'I do not say that he is not guilty, I just say that he should have a fair trial," said Anoud Senussi in an interview with the Sunday Herald about her father, Abdullah Senussi, Colonel Gaddafi's former intelligence chief and the alleged mastermind behind the 1988 Lockerbie bombing.

At the former Libyan leader's side until the final months of the 2011 civil war, Abdullah fled with his family to Mauritania. According to Anoud, her father was betrayed by the Mauritanian president, who lured him to an airport meeting. "He was taken on to a plane and a man, the new Libyan minister of finance, was sitting there with $200 million in a bag. As soon as my father was on board, the minister handed over the bag. It was a business deal."

Held in Libya, Senussi faces charges over the 1996 massacre of more than 1000 inmates and for war crimes allegedly committed during the civil war. The International Criminal Court has issued a warrant for his arrest on charges of crimes against humanity. Senussi's lawyers in London are seeking his transfer to the jurisdiction of the ICC, but their initial application, since appealed, was refused.

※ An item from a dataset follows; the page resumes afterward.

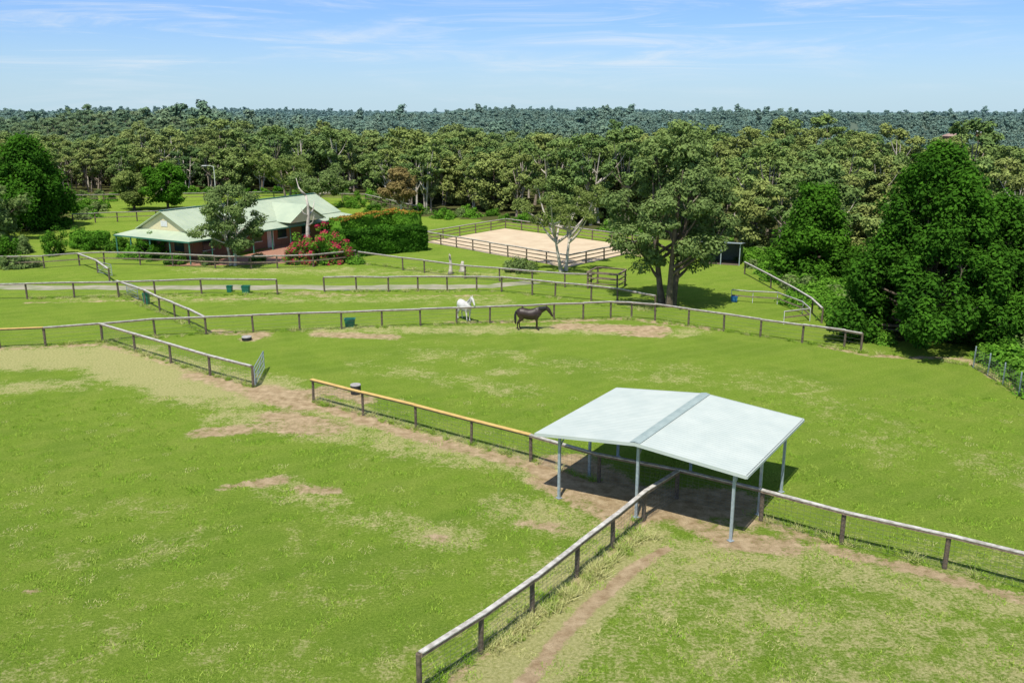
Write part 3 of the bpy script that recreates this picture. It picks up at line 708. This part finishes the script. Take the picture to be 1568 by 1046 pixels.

Anoud says her father is being held incommunicado, without access to a lawyer, and that he has suffered beatings. She herself was arrested by the Libyan authorities while, she says, visiting her father. "I begged to see my father, but they only let me see him for 10 minutes. He was so weak, so beaten, and then they took me away." Anoud has given the Sunday Herald a photograph of her father showing a haggard figure, his hair grey and cropped, his face gaunt and bruised.

As Libya's spy chief, Senussi is thought by many to have played a key role in the Lockerbie bombing. But while he was convicted in absentia by a French court for his role in the 1989 bombing of a UTA airliner, he has not been charged in connection with Lockerbie. Instead, in 2001, Scottish judges sitting in Holland sentenced Abdelbaset Ali Mohmed al-Megrahi, a Libyan spy, to life in prison in Scotland. Questions have been raised about the safety of the conviction, and whether he was handed over in part to divert attention from the true perpetrators.

On learning that Senussi had been flown to Libya, Scottish police hurried to Tripoli. It is not clear whether they interrogated him about Lockerbie but, in a statement to the Sunday Herald, Police Scotland did not rule out having spoken to him, and confirmed they had been to Libya in connection with Lockerbie. With Senussi held incommunicado, his London lawyers could not confirm whether Scottish police had questioned him.

According to Anoud, legal proceedings against her father are being influenced to prevent him reaching a public court, given what he must know as a former spy chief. "America, Britain, France - ask them why they do not let my father come to the ICC. They do not want him to speak." Without access to legal counsel, facing closed court in Libya and on a charge punishable by death, there is every chance Senussi will never be questioned in public about the Lockerbie bombing.

"There is no justice in Libya," said Anoud. "They will kill him in Libya. In the ICC, there is justice."